Scene modeling code data
----
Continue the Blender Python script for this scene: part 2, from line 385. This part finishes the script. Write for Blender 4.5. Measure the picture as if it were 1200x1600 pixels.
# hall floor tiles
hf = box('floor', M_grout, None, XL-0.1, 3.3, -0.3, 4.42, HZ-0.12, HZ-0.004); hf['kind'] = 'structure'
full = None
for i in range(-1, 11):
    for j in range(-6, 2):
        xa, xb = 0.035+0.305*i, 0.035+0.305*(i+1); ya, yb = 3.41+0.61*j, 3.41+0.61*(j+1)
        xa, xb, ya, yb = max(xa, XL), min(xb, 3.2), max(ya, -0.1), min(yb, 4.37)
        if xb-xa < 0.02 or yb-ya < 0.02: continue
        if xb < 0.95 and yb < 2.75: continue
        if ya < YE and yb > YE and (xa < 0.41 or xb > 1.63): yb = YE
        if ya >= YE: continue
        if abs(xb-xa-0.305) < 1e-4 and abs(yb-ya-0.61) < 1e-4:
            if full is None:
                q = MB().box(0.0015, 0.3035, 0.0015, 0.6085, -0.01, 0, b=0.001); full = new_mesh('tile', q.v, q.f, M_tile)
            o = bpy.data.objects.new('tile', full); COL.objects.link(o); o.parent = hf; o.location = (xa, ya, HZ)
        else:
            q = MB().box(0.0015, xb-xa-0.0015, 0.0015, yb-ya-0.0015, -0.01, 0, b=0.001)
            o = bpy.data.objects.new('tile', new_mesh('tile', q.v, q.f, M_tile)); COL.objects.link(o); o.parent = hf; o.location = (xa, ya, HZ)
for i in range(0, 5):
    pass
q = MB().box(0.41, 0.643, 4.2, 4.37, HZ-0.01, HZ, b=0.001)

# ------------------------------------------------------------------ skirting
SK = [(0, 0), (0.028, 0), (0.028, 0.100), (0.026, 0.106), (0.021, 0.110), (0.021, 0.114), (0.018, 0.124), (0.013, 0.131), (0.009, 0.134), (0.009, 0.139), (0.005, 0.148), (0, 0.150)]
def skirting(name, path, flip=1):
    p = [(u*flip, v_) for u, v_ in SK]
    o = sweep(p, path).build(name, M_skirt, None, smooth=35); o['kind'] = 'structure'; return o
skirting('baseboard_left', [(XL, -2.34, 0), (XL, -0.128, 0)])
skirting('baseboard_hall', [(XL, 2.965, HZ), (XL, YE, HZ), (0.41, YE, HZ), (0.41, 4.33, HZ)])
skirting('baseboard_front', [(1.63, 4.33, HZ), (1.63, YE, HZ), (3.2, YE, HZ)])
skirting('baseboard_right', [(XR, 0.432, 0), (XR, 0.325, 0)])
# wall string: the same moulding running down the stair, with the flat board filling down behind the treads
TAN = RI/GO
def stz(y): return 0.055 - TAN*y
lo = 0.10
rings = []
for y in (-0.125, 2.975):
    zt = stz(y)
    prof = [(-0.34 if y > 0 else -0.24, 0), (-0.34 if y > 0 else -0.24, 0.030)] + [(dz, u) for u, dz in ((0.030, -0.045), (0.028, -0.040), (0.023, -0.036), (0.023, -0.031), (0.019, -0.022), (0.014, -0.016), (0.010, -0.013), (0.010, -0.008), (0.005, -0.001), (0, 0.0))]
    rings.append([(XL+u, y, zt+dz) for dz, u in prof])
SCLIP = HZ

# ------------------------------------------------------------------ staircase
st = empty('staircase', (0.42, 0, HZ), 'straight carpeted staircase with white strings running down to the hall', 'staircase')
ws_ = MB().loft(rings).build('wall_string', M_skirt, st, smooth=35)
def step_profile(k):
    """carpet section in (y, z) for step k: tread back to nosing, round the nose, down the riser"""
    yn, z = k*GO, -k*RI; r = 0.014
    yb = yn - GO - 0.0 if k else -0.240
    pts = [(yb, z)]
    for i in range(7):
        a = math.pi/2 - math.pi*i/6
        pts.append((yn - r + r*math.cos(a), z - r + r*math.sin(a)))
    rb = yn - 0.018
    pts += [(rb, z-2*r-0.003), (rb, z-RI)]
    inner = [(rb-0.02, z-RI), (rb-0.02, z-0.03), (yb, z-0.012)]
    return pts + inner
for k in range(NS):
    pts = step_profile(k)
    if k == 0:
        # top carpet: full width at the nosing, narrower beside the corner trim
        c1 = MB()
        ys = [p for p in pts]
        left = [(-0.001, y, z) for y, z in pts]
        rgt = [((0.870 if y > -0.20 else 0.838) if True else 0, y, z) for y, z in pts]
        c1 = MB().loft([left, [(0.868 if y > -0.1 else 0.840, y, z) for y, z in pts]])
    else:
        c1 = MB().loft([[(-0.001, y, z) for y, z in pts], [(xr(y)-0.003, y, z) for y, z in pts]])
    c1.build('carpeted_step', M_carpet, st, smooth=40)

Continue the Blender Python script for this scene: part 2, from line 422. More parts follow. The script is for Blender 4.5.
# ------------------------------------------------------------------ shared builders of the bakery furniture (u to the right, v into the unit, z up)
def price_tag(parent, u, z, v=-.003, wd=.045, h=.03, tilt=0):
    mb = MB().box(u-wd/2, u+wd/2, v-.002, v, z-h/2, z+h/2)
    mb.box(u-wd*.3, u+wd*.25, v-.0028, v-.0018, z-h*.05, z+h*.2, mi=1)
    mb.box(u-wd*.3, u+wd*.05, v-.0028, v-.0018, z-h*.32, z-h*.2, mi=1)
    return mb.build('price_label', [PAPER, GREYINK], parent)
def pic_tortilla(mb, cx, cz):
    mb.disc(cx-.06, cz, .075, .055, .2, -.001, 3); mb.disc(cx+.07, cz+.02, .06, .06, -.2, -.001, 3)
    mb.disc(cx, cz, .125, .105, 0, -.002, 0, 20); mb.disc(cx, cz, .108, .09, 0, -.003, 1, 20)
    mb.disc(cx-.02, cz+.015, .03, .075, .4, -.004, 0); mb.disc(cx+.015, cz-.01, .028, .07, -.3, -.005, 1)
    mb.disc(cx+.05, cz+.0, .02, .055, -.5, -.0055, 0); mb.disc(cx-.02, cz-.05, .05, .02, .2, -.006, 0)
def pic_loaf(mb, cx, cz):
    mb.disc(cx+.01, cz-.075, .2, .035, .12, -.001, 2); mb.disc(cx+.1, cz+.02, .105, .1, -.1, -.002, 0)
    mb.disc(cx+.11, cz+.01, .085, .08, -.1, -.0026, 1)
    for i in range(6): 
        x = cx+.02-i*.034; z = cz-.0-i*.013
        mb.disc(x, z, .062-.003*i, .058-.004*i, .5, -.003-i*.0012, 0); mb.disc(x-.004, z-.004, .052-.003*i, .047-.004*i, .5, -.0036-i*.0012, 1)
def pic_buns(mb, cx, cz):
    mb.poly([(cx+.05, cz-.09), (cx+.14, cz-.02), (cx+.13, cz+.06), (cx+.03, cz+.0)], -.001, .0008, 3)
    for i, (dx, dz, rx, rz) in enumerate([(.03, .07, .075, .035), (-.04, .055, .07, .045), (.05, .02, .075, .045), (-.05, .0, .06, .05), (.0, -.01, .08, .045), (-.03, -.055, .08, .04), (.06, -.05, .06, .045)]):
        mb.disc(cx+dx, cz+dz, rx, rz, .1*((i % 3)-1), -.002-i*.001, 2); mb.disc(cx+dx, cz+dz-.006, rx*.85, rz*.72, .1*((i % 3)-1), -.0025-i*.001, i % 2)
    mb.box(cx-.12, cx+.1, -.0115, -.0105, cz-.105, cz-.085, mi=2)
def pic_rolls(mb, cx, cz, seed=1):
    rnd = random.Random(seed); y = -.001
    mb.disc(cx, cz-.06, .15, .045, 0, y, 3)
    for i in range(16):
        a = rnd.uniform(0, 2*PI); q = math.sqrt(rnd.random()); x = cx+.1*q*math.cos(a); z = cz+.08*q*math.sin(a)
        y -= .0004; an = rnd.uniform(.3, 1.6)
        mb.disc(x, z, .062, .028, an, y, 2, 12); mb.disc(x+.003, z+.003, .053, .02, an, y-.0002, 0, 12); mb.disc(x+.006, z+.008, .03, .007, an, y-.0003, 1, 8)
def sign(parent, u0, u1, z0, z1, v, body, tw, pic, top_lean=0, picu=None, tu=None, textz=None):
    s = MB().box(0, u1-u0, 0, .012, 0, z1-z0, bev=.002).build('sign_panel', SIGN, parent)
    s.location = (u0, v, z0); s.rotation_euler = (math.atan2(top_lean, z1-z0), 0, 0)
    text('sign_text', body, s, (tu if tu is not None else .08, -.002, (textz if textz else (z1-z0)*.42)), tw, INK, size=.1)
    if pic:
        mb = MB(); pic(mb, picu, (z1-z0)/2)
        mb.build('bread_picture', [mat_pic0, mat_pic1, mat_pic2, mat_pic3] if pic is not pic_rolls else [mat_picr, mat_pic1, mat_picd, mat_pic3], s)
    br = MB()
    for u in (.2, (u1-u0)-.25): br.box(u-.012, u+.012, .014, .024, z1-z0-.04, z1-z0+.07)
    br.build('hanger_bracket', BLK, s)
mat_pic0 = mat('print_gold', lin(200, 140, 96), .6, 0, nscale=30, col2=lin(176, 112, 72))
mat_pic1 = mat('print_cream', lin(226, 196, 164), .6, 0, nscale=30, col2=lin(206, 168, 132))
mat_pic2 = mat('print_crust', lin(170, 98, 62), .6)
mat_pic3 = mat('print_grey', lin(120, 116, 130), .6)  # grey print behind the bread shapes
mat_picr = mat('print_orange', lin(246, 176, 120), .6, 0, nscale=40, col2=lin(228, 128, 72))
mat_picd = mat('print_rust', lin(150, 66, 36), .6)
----
— Your instructions —
Scan the listing above and copy all lines containing the word "Python".

— Worked answer —
Continue the Blender Python script for this scene: part 2, from line 385. This part finishes the script. Write for Blender 4.5. Measure the picture as if it were 1200x1600 pixels.
Continue the Blender Python script for this scene: part 2, from line 422. More parts follow. The script is for Blender 4.5.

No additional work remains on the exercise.